Sadarkah kita jika kita semua telah banyak diberikan self awereness terhadap seni dan budaya kita sebagai hak konstitusi yang perlu kita jaga dan pelihara, sudah berapa banyak dari kita yang mampu meraup keuntungan dengan memanfaatkan aspek ekonomi yang terkandung didalamnya. Minimnya apresiasi, pengakuan dan kesadaran terhadap eksistensi ini tekadang menghambat perkembangan potensi diri dalam berkesenian dan berbudaya.
Jangan disalahkan bahwa hal ini akan berimplikasi atas bedirinya stigma bahwa “seniman dan budayawan tak menjamin hidup sejahtera dan mapan”. Sehingga tak heran jika mayoritas orang tua sejak dini lebih sering mengajarkan rumus matematika di banding mengajak belajar di museum atau galeri seni. Hal ini wajar, Karena ada sesuatu yang dianggap dan diakui lebih dibanding yang lain.

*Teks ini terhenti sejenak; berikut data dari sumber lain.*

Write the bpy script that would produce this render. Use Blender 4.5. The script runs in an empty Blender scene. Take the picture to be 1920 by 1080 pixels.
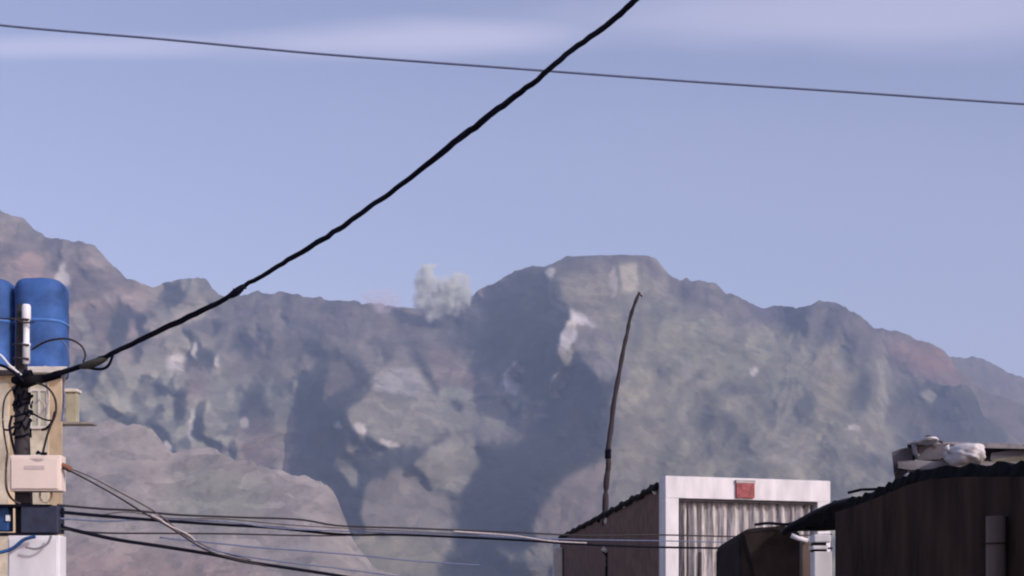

Inilah yang kita sebut sebeagai teori startifikasi social, yang dianalaogikan dalam pembahasan ini. Sebelum kita mencapai antiklimaks dalam tulisan ini ada baiknya mengungkap apa yang dikatakan oleh Pablo Picasso (Spain Artist) bahwa Every child is an artist. The problem is how to remain an artist once we grow up.
Memahami potensi diri demi merangkai kualitas insan yang dapat mempertahanakn eksistensi seni budaya bangsa adalah hal yang mutlak diperlukan saati ini. Dunia seni dan budaya merupakan hak dasar tiap umat yang harus dijamin, dikembangkan dan difasilitasi eksistensinya. Karena tanpa seni dan budaya berarti tak ada peradaban yang mampu diwariskan kepada anak cucu bangsa. Seni dan budayalah yang mampu mengantarkan kita memahami, menciptakan dan memuliakan sesuatu. Dalam menyongsong Hari Seni Dunia (World Art Day) 15 April Mendatang, semoga kita mampu mengembangkan potensi diri, bangsa dan daerah dalam dinamika seni budaya global.
WILLY INNOCENTI
Anggota Awan Merah (Lembaga Semi Otonom Kesenian Mahasiswa Hukum Unesa) dan Aktivis Perhimpunan Mahasiswa Hukum Indonesia DPC Surabaya.